COMMENT TO 2015 AMENDMENT TO RULE 803(6)
The rule has been amended to clarify that if the proponent has established the stated requirements of the exception -- regular business with regularly kept record, source with personal knowledge, record made timely, and foundation testimony or certification -- then the burden is on the opponent to show that the source of information or the method or circumstances of preparation indicate a lack of trustworthiness. It is appropriate to impose this burden on opponent, as the basic admissibility requirements are sufficient to establish a presumption that the record is reliable.
The opponent, in meeting its burden, is not necessarily required to introduce affirmative evidence of untrustworthiness. For example, the opponent might argue that a record was prepared in anticipation of litigation and is favorable to the preparing party without needing to introduce evidence on the point. A determination of untrustworthiness necessarily depends on the circumstances.
COMMENT TO 2015 AMENDMENT TO RULE 803(7)
The rule has been amended to clarify that if the proponent has established the stated requirements of the exception -- set forth in Rule 803(6) -- then the burden is on the opponent to show that the possible source of the information or other circumstances indicate a lack of trustworthiness. The amendment maintains consistency with the amendment to the trustworthiness clause of Rule 803(6).
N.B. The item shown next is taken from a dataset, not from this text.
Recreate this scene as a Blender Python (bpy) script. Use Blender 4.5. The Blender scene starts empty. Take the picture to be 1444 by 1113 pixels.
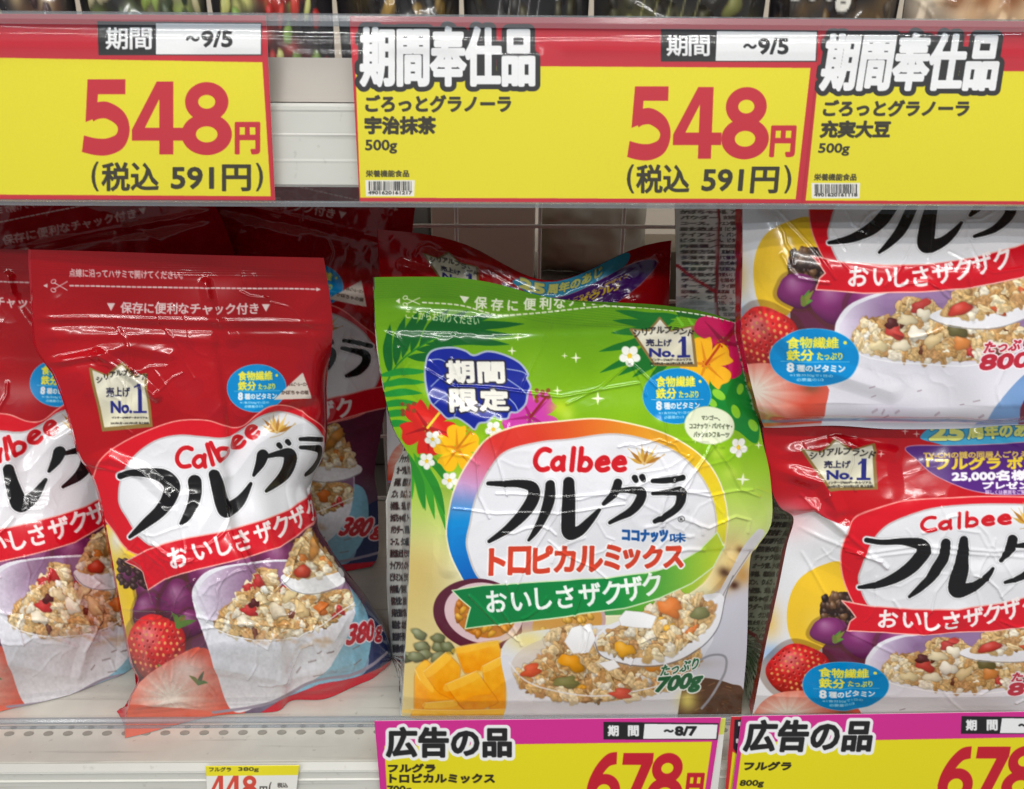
import bpy, math, random
import numpy as np
from mathutils import Matrix, Vector, Euler

# ------------------------------------------------------------------ camera, light, exposure
SC = bpy.context.scene
COL = SC.collection
F_PX, W_PX, H_PX = 1150.0, 1444.0, 1113.0
D0 = 0.50
PITCH, YAW, ROLL = math.radians(22.5), math.radians(-1.0), math.radians(0.45)
EYE = D0 * math.tan(math.atan(515.5 / F_PX) + PITCH)          # eye height above the lower shelf

cam_d = bpy.data.cameras.new('camera')
cam_d.sensor_fit = 'HORIZONTAL'
cam_d.sensor_width = 36.0
cam_d.lens = F_PX / W_PX * 36.0
cam_d.clip_start = 0.01
cam_d.clip_end = 50
cam_d.dof.use_dof = True
cam_d.dof.focus_distance = 0.62
cam_d.dof.aperture_fstop = 18
cam = bpy.data.objects.new('camera', cam_d)
COL.objects.link(cam)
CM = Matrix.Rotation(YAW, 4, 'Z') @ Matrix.Rotation(math.pi / 2 - PITCH, 4, 'X') @ Matrix.Rotation(ROLL, 4, 'Z')
CM.translation = Vector((0, -D0, EYE))
cam.matrix_world = CM
SC.camera = cam

world = bpy.data.worlds.new('World')
SC.world = world
world.use_nodes = True
bg = world.node_tree.nodes['Background']
bg.inputs[0].default_value = (0.93, 0.97, 1.0, 1)
bg.inputs[1].default_value = 0.24

SC.view_settings.view_transform = 'Standard'
SC.view_settings.look = 'None'
SC.view_settings.exposure = 0.0
SC.view_settings.gamma = 1.0
SC.render.engine = 'CYCLES'
SC.cycles.max_bounces = 8
SC.cycles.transparent_max_bounces = 12
SC.cycles.caustics_reflective = False
SC.cycles.caustics_refractive = False


def ceiling_lamp(x, y, z, sx, sy, watts, aim):
    d = bpy.data.lights.new('ceiling_tube_light', 'AREA')
    d.shape = 'RECTANGLE'
    d.size, d.size_y = sx, sy
    d.energy = watts
    d.color = (1.0, 0.985, 0.96)
    o = bpy.data.objects.new('ceiling_tube_light', d)
    COL.objects.link(o)
    o.location = (x, y, z)
    o.rotation_euler = (Vector(aim) - Vector((x, y, z))).to_track_quat('-Z', 'Y').to_euler()


# fluorescent tubes over the aisle, running along the shelf
ceiling_lamp(-0.8, -0.85, 1.9, 1.3, 0.06, 14.5, (0, 0.1, 0.2))
ceiling_lamp(0.8, -0.85, 1.9, 1.3, 0.06, 14.5, (0, 0.1, 0.2))
ceiling_lamp(0.0, -2.0, 1.9, 3.2, 0.05, 27, (0, 0.1, 0.2))
ceiling_lamp(0.0, -3.4, 1.95, 3.6, 0.07, 46, (0, 0.1, 0.2))

RM = np.array(CM.to_3x3())
CP = np.array(CM.translation)


def at(px, py, Y):
    """World points on depth Y that lie on the view rays of photo pixels (vectorised)."""
    px, py, Y = np.broadcast_arrays(np.asarray(px, float), np.asarray(py, float), np.asarray(Y, float))
    d = np.stack([(px - W_PX / 2) / F_PX, -(py - H_PX / 2) / F_PX, -np.ones_like(px)], -1) @ RM.T
    k = (Y - CP[1]) / d[..., 1]
    return CP + d * k[..., None]


def floor_depth(px, py, z):
    d = np.stack([(np.asarray(px, float) - W_PX / 2) / F_PX, -(np.asarray(py, float) - H_PX / 2) / F_PX, -np.ones_like(np.asarray(px, float))], -1) @ RM.T
    return CP[1] + d[..., 1] * (z - CP[2]) / d[..., 2]


# ------------------------------------------------------------------ materials
def mat(name):
    m = bpy.data.materials.new(name)
    m.use_nodes = True
    return m, m.node_tree.nodes, m.node_tree.links, m.node_tree.nodes['Principled BSDF']


def lin(c):
    c = np.asarray(c, float) / 255.0
    return np.where(c <= 0.04045, c / 12.92, ((c + 0.055) / 1.055) ** 2.4)


def plain(name, rgb, rough=0.5, metal=0.0, var=0.0, scale=30.0, bump=0.0, spec=0.5, wear=0.0):
    m, n, l, b = mat(name)
    c = tuple(lin(rgb)) + (1,)
    b.inputs['Base Color'].default_value = c
    b.inputs['Roughness'].default_value = rough
    b.inputs['Metallic'].default_value = metal
    b.inputs['Specular IOR Level'].default_value = spec
    if var or bump:
        tc = n.new('ShaderNodeTexCoord')
        nz = n.new('ShaderNodeTexNoise')
        nz.inputs['Scale'].default_value = scale
        nz.inputs['Detail'].default_value = 6
        l.new(tc.outputs['Object'], nz.inputs['Vector'])
        if var:
            mx = n.new('ShaderNodeMix')
            mx.data_type = 'RGBA'
            mx.inputs['A'].default_value = tuple(x * (1 - var) for x in c[:3]) + (1,)
            mx.inputs['B'].default_value = tuple(min(1, x * (1 + var)) for x in c[:3]) + (1,)
            l.new(nz.outputs['Fac'], mx.inputs['Factor'])
            res = mx.outputs['Result']
            if wear:
                # scuffs drawn out along the shelf and small dirty specks
                for sc_, lo, hi_, vec in ((1.0, 0.60, 0.72, (7, 160, 160)), (140.0, 0.66, 0.74, (1, 1, 1))):
                    mp = n.new('ShaderNodeMapping')
                    mp.inputs['Scale'].default_value = vec
                    l.new(tc.outputs['Object'], mp.inputs['Vector'])
                    nw = n.new('ShaderNodeTexNoise')
                    nw.inputs['Scale'].default_value = sc_
                    nw.inputs['Detail'].default_value = 4
                    l.new(mp.outputs['Vector'], nw.inputs['Vector'])
                    rg = n.new('ShaderNodeMapRange')
                    rg.inputs['From Min'].default_value = lo
                    rg.inputs['From Max'].default_value = hi_
                    rg.inputs['To Max'].default_value = wear
                    l.new(nw.outputs['Fac'], rg.inputs['Value'])
                    mw = n.new('ShaderNodeMix')
                    mw.data_type = 'RGBA'
                    mw.inputs['B'].default_value = (0.16, 0.14, 0.11, 1)
                    l.new(rg.outputs['Result'], mw.inputs['Factor'])
                    l.new(res, mw.inputs['A'])
                    res = mw.outputs['Result']
            l.new(res, b.inputs['Base Color'])
        if bump:
            bp = n.new('ShaderNodeBump')
            bp.inputs['Strength'].default_value = bump
            bp.inputs['Distance'].default_value = 0.002
            l.new(nz.outputs['Fac'], bp.inputs['Height'])
            l.new(bp.outputs['Normal'], b.inputs['Normal'])
    return m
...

COMMENT TO 2015 AMENDMENT TO RULE 803(8)
The rule has been amended to clarify that if the proponent has established that the record meets the stated requirements of the exception -- prepared by a public office and setting out information as specified in the rule -- then the burden is on the opponent to show that the source of information or other circumstances indicate a lack of trustworthiness. Public records have justifiably carried a presumption of reliability. The amendment maintains consistency with the amendment to the trustworthiness clause of Rule 803(6).
COMMENT TO 2014 AMENDMENT
Rule 803(10) has been amended to incorporate, with minor variations, a "'notice-and-demand" procedure that was approved in Melendez-Diaz v. Massachusetts, 129 S. Ct. 2527 (2009). This amendment is not intended to alter any otherwise applicable disclosure requirements.
COMMENT TO 2012 AMENDMENT
To conform to Federal Rule of Evidence 803(6)(A), as restyled, the language "first hand knowledge" in Rule 803(6)(b) has been changed to "knowledge" in amended Rule 803(6)(A). The new language is not intended to change the requirement that the record be made by--or from information transmitted by--someone with personal or first hand knowledge.
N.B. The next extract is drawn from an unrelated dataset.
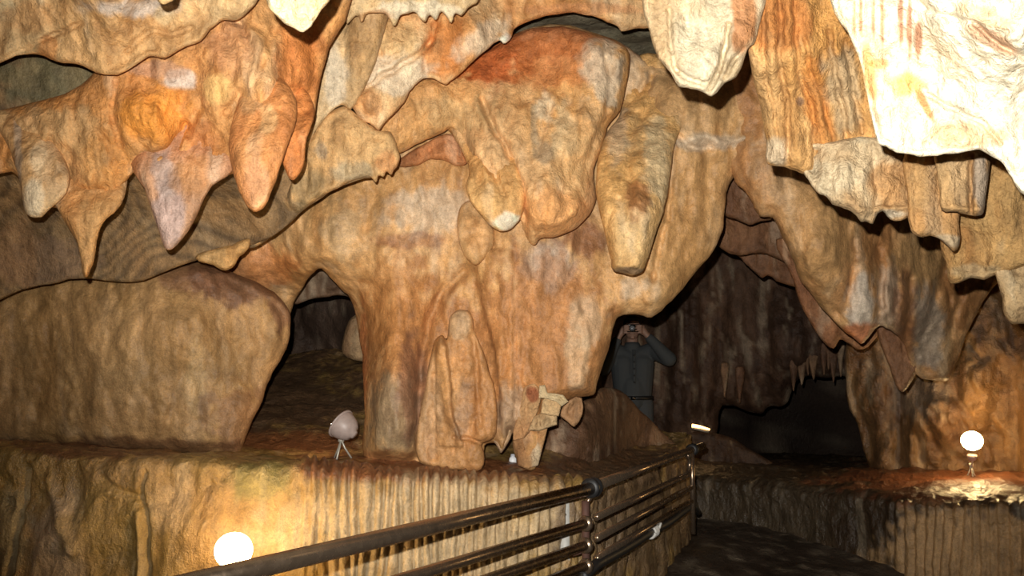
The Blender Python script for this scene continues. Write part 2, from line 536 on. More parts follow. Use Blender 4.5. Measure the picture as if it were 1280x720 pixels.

To conform to Federal Rules of Evidence 803(24) and 807, Rule 803(24) has been deleted and transferred to Rule 807.
Rule 803(25) has not been amended to conform to the federal rules.
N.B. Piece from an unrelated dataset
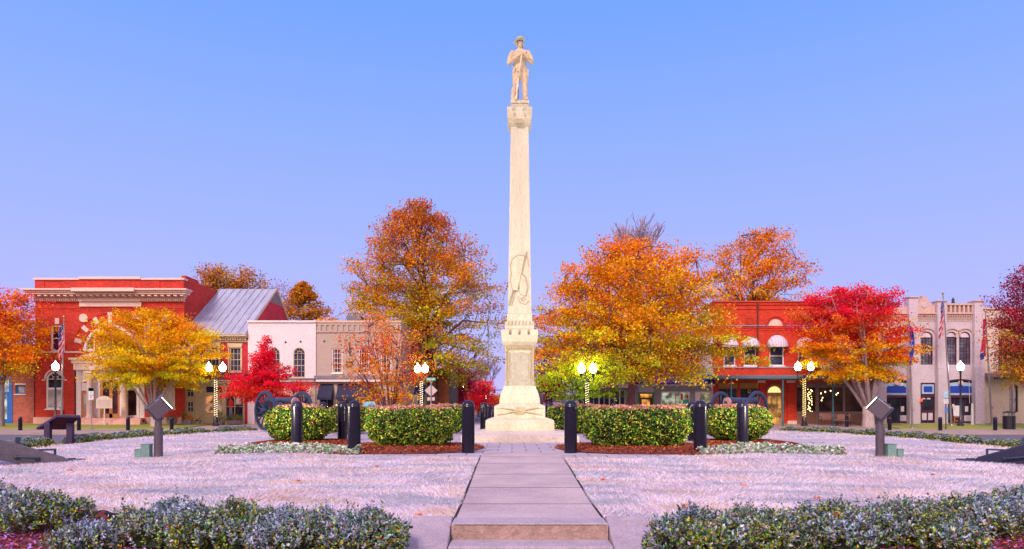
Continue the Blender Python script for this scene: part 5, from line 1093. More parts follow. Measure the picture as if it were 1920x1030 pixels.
    for i, (p, t, r) in enumerate(cl):
        n = max(3, int(nl * rg.uniform(.5, 1.5))); q = np.clip(rn.normal(size=(n, 3)), -1.5, 1.5) * np.array([sig, sig, sig * flat]) * rn.uniform(.65, 1.25); dd = np.array(p - cen); dd /= np.linalg.norm(dd) + 1e-6; q = q + np.outer(q @ dd, dd) * .8; q[:, 2] -= np.abs(q[:, 0]) * .15
        C.append(q + np.array(p)); T += [t] * n; Rr += [r] * n; K += [i] * n
    if not C or nl == 0: return o
    C = np.concatenate(C); T = (C[:, 2] - zc0) / H; n = len(C); K = np.array(K)
    kj = rn.normal(size=ncl)[K]; side = (C[:, 0] - xc) / rx
    cols = pal(np.clip(T + .10 * kj, 0, 1), side, rn, n, kj)
    kc = np.array([p[0].z for p in cl]); k1 = rn.normal(size=ncl); cc = pal(np.clip((kc - zc0) / H + .06 * k1, 0, 1), k1, rn, ncl, k1); mk = rn.random(n) < .62; cols[mk] = cc[K[mk]]
    cols = cols * np.clip(1 + .20 * kj, .5, 1.35)[:, None]
    V = leafV(C, ls, .62, np.tile([[0, -.2, 1.]], (n, 1)), .55)
    fast('crown', V, 4, lf, o, cols=jit(cols, .17, .05)); return o
def grad(stops):
    """colour stops by height, each a weighted palette"""
    def fn(t, side, rn, n, kj):
        out = np.zeros((n, 3)); tt = np.clip(t + rn.normal(0, .09, n), 0, 1); ed = [s[0] for s in stops]
        idx = np.clip(np.searchsorted(ed, tt, side='right') - 1, 0, len(stops) - 1)
        for i, s in enumerate(stops):
            m = idx == i
            if m.sum(): out[m] = pick(s[1], int(m.sum()))
        return out
    return fn
ORA, YEL, RED, LIME, BRN, MAG, CRI = (1.0, .32, .008), (1.0, .60, .01), (.92, .09, .012), (.60, .72, .02), (.56, .20, .03), (.70, .035, .10), (.92, .012, .05)
OLV = (.44, .36, .03); DOR = (.80, .25, .02)
rnd_ = lambda t: math.sqrt(max(0, 1 - (2 * t - 1) ** 2)) ** .8
oval = lambda t: (math.sin(PI * min(1, t * .92 + .06))) ** .6
fan = lambda t: (min(1, (t + .10) * 2.0)) ** .6 * math.sqrt(max(0, 1 - max(0, t - .35) ** 2 / .43))
cone = lambda t: max(0, 1 - t) ** .8 * min(1, t * 8 + .5)
pin = lambda t: float(np.interp(t, [0, .12, .3, .5, .66, .8, .92, 1], [.5, .82, .97, 1, .93, .72, .5, .12]))
def bare(label, px, Y, ytop, yfork, halfw, tr, seed):
    """leafless tree: forks again and again into fine upright twigs"""
    rg = random.Random(seed); x = PX(px, Y); zb = zf(Y); o = thing('tree', label, 'tree', (x, Y, zb), 'bare trees'); mb = MB(); zt = PZ(ytop, Y); zk = PZ(yfork, Y); H = zt - zk
    def grow(p, d, L_, r, k):
        e = p + d * L_; m_ = p.lerp(e, .5) + Vector((rg.uniform(-1, 1), rg.uniform(-1, 1), 0)) * L_ * .05; mb.tube([p, m_, e], [r, r * .85, r * .68], 5 if k < 3 else 3, caps=k < 2)
        if k >= 6: return
        for i in range(3 if k < 4 else 2):
            a = rg.random() * 6.28; s_ = rg.uniform(.22, .5); nd = (d + Vector((math.cos(a) * s_, math.sin(a) * s_, .12))).normalized(); grow(p.lerp(e, rg.uniform(.6, 1)), nd, L_ * rg.uniform(.66, .86), max(.028, r * .62), k + 1)
    b0 = Vector((x, Y, zb - .1)); f0 = Vector((x, Y, zk)); mb.tube([b0, b0.lerp(f0, .5), f0], [tr * 1.3, tr, tr * .9], 8)
    for i in range(6):
        a = i * 1.05 + seed; s_ = rg.uniform(.15, .55) * halfw / 45; grow(f0 - Vector((0, 0, .1)), Vector((math.cos(a) * s_, math.sin(a) * s_, 1)).normalized(), H * .325, tr * .6, 1)
    mb.build('trunk', P('bark_mauve', (.36, .26, .34), .9), o); return o
# foreground-street trees (Y about 49-52)
tree('orange red maple cut off by the left edge, in front of the brick shop', 2, 50, 545, 706, -95, 80, rnd_, grad([(0, [(YEL, 2), (LIME, 1.5), (ORA, 2)]), (.22, [(ORA, 4), (RED, 1.2), (YEL, .6)]), (.6, [(RED, 3), (ORA, 2), (MAG, .8)])]), 210, 85, .21, .40, .2, seed=11, nlimb=10)
tree('broad yellow and orange tree with pale forked limbs in front of the bank', 290, 50.5, 588, 724, 170, 412, lambda t: (min(1, (t + .18) * 1.9)) ** .7 * math.sqrt(max(0, 1 - max(0, t - .3) ** 2 / .50)), grad([(0, [(LIME, 2.5), (YEL, 3), (OLV, 1)]), (.18, [(YEL, 5), (ORA, 1.5), (LIME, .8)]), (.62, [(YEL, 3), (ORA, 3)])]), 330, 115, .20, .40, .27, brk=barkp, seed=4, nlimb=13, flat=.36, fork=PZ(778, 50.5), shell=.5, lobes=.26)
tree('small crimson tree with ragged pointed crown in front of the white building', 505, 49, 622, 750, 442, 556, lambda t: [.75, 1, .95, .72, .66, .5, .42, .28, .14, .09, .05][min(10, int(t * 10.99))], grad([(0, [(RED, 2), (CRI, 4), ((.95, .10, .05), 1)]), (.3, [(CRI, 5), (MAG, 1)])]), 170, 90, .16, .25, .11, brk=barkr, seed=21, lobes=.75, flat=.45, shell=.4, nlimb=9)
tree('sparse orange tree with thin crown in front of the taupe building', 731, 48.5, 585, 765, 640, 802, oval, grad([(0, [(ORA, 4), (YEL, 2), (RED, 1)]), (.35, [(RED, 2), (ORA, 3), ((.70, .25, .10), 1)]), (.75, [(ORA, 3), ((.90, .30, .10), 2)])]), 190, 22, .20, .34, .17, brk=barkr, seed=5, lobes=.35, nlimb=12, tw=.022, fork=PZ(790, 48.5))
tree('tallest tree, a broad bronze orange oak just left of the monument', 818, 62, 375, 706, 648, 944, pin, grad([(0, [(LIME, 3), (OLV, 3), (YEL, 2), (DOR, 1.5)]), (.25, [(DOR, 3), (OLV, 4), (YEL, 2), (ORA, 1)]), (.5, [(DOR, 4), (BRN, 1), (ORA, 1.5), (OLV, 2.5), (YEL, 1)]), (.75, [(BRN, 3), (DOR, 2), ((.62, .10, .04), 2)])]), 600, 74, .25, .52, .42, style='leader', brk=barkr, seed=8, nlimb=34, lobes=.42, flat=.42, tw=.028, droop=1.0, shell=.6, skew=-.6, fork=PZ(716, 62))
tree('great spreading bright orange oak with a thick trunk, just right of the monument', 1183, 47, 458, 708, 1002, 1366, lambda t: float(np.interp(t, [0, .12, .3, .6, .85, 1], [.72, .95, 1, .92, .74, .3])), grad([(0, [(LIME, 2), (OLV, 2), (YEL, 2), (DOR, 2)]), (.22, [(ORA, 2.5), (DOR, 2), (YEL, 3), (OLV, 1.5)]), (.5, [(ORA, 4), (DOR, 1.5), (YEL, 2)]), (.8, [(ORA, 4), ((.92, .16, .02), 2)])]), 640, 84, .22, .46, .34, style='leader', brk=barkr, seed=3, nlimb=30, lobes=.34, flat=.42, tw=.024, droop=.3, shell=.5, fork=PZ(705, 47))
bare('bare upright tree rising above the great orange oak', 1195, 56, 412, 540, 48, 0.17, 9)
tree('orange tree with dark limbs above the left end of the red brick block', 1412, 76, 438, 600, 1336, 1494, rnd_, grad([(0, [(ORA, 2), (DOR, 3), (YEL, 1)]), (.4, [(ORA, 4), (DOR, 2), (BRN, 1)])]), 180, 56, .32, .56, .33, brk=barkd, seed=14, lobes=.4, nlimb=12, fork=PZ(620, 76))
tree('round tree, magenta red above and golden below, in front of the red brick block', 1628, 49.5, 543, 712, 1496, 1704, lambda t: (min(1, (t + .16) * 2.3)) ** .7 * max(0, 1 - max(0, t - .5) ** 2 * 2.9) ** .5, grad([(0, [(YEL, 4), (LIME, 1.2), (ORA, 3)]), (.22, [(YEL, 2.5), (ORA, 3), (RED, 1)]), (.40, [(ORA, 2), (RED, 3), (CRI, 1.5)]), (.58, [(CRI, 3), (MAG, 3), (RED, 2)])]), 290, 110, .19, .38, .38, brk=barkp, seed=17, nlimb=13, flat=.32, fork=PZ(762, 49.5), lobes=.24, ry=3.0)
tree('dark maroon maple cut off by the right edge', 1940, 46, 500, 722, 1868, 2030, lambda t: (math.sin(PI * min(1, t * .9 + .08))) ** .6, grad([(0, [(OLV, 2), (DOR, 2), (BRN, 1)]), (.25, [((.40, .03, .05), 3), (DOR, 1.5), (OLV, 1)]), (.5, [((.36, .02, .07), 4), ((.55, .05, .05), 2)])]), 230, 72, .19, .40, .22, brk=barkr, seed=19, nlimb=11, lobes=.35, shell=.55)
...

Otherwise, the language of Rule 803 has been amended to conform to the federal restyling of the Evidence Rules to make them more easily understood and to make style and terminology consistent throughout the rules. These changes are intended to be stylistic only. There is no intent in the restyling to change any result in any ruling on evidence admissibility.
COMMENT TO 1994 AMENDMENT
For provisions governing former testimony in criminal actions or proceedings, see Rule 804(b)(1) and Rule 19.3(c), Rules of Criminal Procedure.
HISTORICAL NOTE
Source:
Federal Rules of Evidence, Rule 803, (modified).
Civ.Code 1901, § 2546.
Civ.Code 1913, §§ 1734, 1736, 1743, 1756, 1757.
Rev.Code 1928, §§ 4452, 4456, 4463.
Fed.Rules Civ.Proc., Rule 44(c), 28 U.S.C.A.
Code 1939, §§ 21-928, 23-303, 23-307.
Laws 1951, Ch. 62, § 1.
Code 1939, Supp.1952, § 23-314.
Rules Civ.Proc., former Rules 44(e), 44(f), 44(i), 44(q), 44(s).